● **AVAILABLE DATA**:
:::::

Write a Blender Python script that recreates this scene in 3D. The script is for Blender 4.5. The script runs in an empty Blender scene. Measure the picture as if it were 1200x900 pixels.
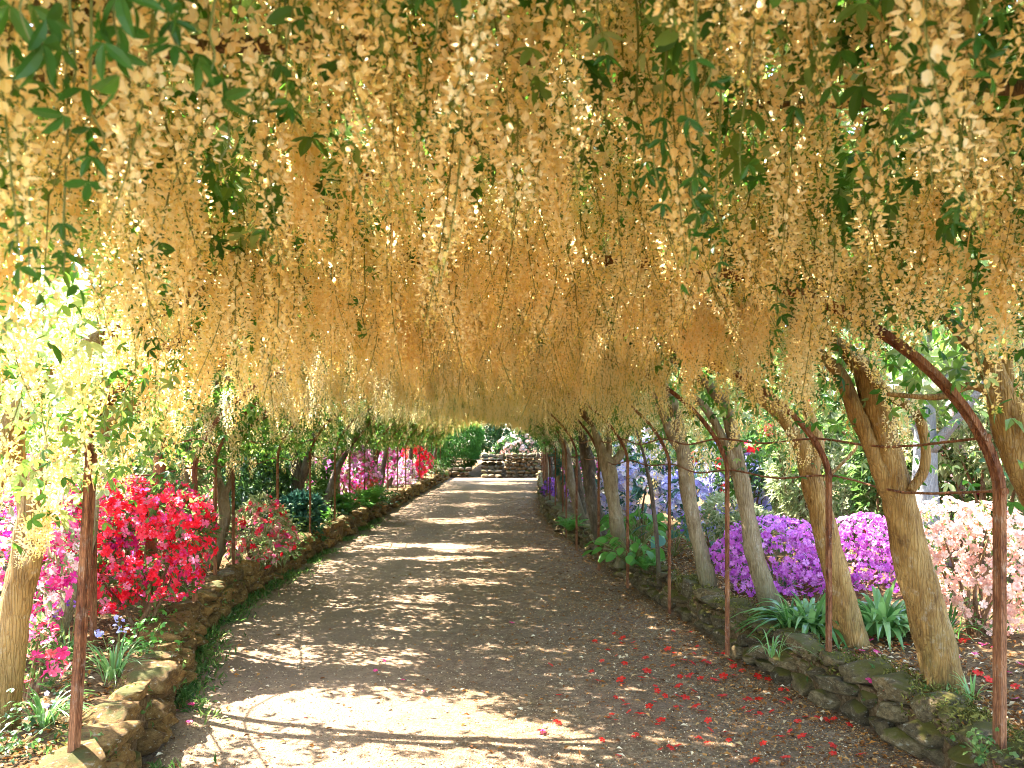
import bpy, math, random
import numpy as np
from mathutils import Vector

# ------------------------------------------------------------------ camera, sky, sun, exposure
S = bpy.context.scene
C = S.collection
EYE, F, HOR = 1.60, 1000.0, 515.0           # eye height, focal length and horizon row in a 1200 x 900 frame

cam_d = bpy.data.cameras.new('camera')
cam = bpy.data.objects.new('camera', cam_d)
C.objects.link(cam)
cam.location = (0, 0, EYE)
cam.rotation_euler = (math.radians(90), 0, 0)
cam_d.sensor_width = 36
cam_d.lens = 36 * F / 1200
cam_d.shift_y = (HOR - 450) / 1200
cam_d.clip_start, cam_d.clip_end = 0.05, 500
cam_d.dof.use_dof = True
cam_d.dof.focus_distance = 6.0
cam_d.dof.aperture_fstop = 6.5
S.camera = cam

SUN_EL, SUN_AZ = 50.0, -58.0                # elevation; azimuth from +Y, negative towards -X
w = bpy.data.worlds.new('World')
S.world = w
w.use_nodes = True
nt = w.node_tree
sky = nt.nodes.new('ShaderNodeTexSky')
sky.sky_type = 'NISHITA'
sky.sun_disc = False
sky.sun_elevation = math.radians(SUN_EL)
sky.sun_rotation = math.radians(SUN_AZ)
nt.nodes['Background'].inputs['Strength'].default_value = 0.15
nt.links.new(sky.outputs[0], nt.nodes['Background'].inputs['Color'])
sd = bpy.data.lights.new('sun', 'SUN')
sd.energy, sd.angle, sd.color = 4.2, math.radians(0.5), (1.0, 0.94, 0.84)
sun = bpy.data.objects.new('sun', sd)
C.objects.link(sun)
el, az = math.radians(SUN_EL), math.radians(SUN_AZ)
to_sun = Vector((math.sin(az) * math.cos(el), math.cos(az) * math.cos(el), math.sin(el)))
sun.rotation_euler = to_sun.to_track_quat('Z', 'Y').to_euler()
S.view_settings.view_transform = 'Standard'
S.view_settings.look = 'None'
S.view_settings.exposure = 3.75
S.view_settings.gamma = 1
S.view_settings.use_curve_mapping = False
S.render.engine = 'CYCLES'
S.cycles.filter_width = 1.0
S.cycles.max_bounces = 8
S.cycles.diffuse_bounces = 5
S.cycles.transmission_bounces = 6
S.cycles.glossy_bounces = 2
S.cycles.use_denoising = True
S.cycles.denoiser = 'OPENIMAGEDENOISE'
S.cycles.denoising_input_passes = 'RGB_ALBEDO_NORMAL'
S.cycles.denoising_prefilter = 'ACCURATE'

rng = np.random.default_rng(11)
U = rng.uniform

def P(px, py, d):                            # a pixel of the photograph at depth d as a point of the place
    return np.array([(px - 600) / F * d, d, EYE - (py - HOR) / F * d])

# ------------------------------------------------------------------ noise
def _hash(i, j, k):
    n = (i * 374761393 + j * 668265263 + k * 2147483647 + 1274126177) & 0xFFFFFFFF
    n = ((n ^ (n >> 13)) * 1274126177) & 0xFFFFFFFF
    return ((n ^ (n >> 16)) & 0xFFFF) / 65535.0

def vnoise(p):
    p = np.atleast_2d(np.asarray(p, float))
    f = np.floor(p).astype(np.int64)
    t = p - f
    t = t * t * (3 - 2 * t)
    r = 0
    for a in (0, 1):
        for b in (0, 1):
            for c in (0, 1):
                wgt = (t[:, 0] if a else 1 - t[:, 0]) * (t[:, 1] if b else 1 - t[:, 1]) * (t[:, 2] if c else 1 - t[:, 2])
                r = r + wgt * _hash(f[:, 0] + a, f[:, 1] + b, f[:, 2] + c)
    return r

def n2(x, y, s=0.0):
    x = np.asarray(x, float)
    return vnoise(np.stack([x, np.broadcast_to(np.asarray(y, float), x.shape), np.full_like(x, s)], 1))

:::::

● **CHALLENGE**: Copy every single line of the material above that holds "scene".

● **RIGHT ANSWER**:
Write a Blender Python script that recreates this scene in 3D. The script is for Blender 4.5. The script runs in an empty Blender scene. Measure the picture as if it were 1200x900 pixels.
S = bpy.context.scene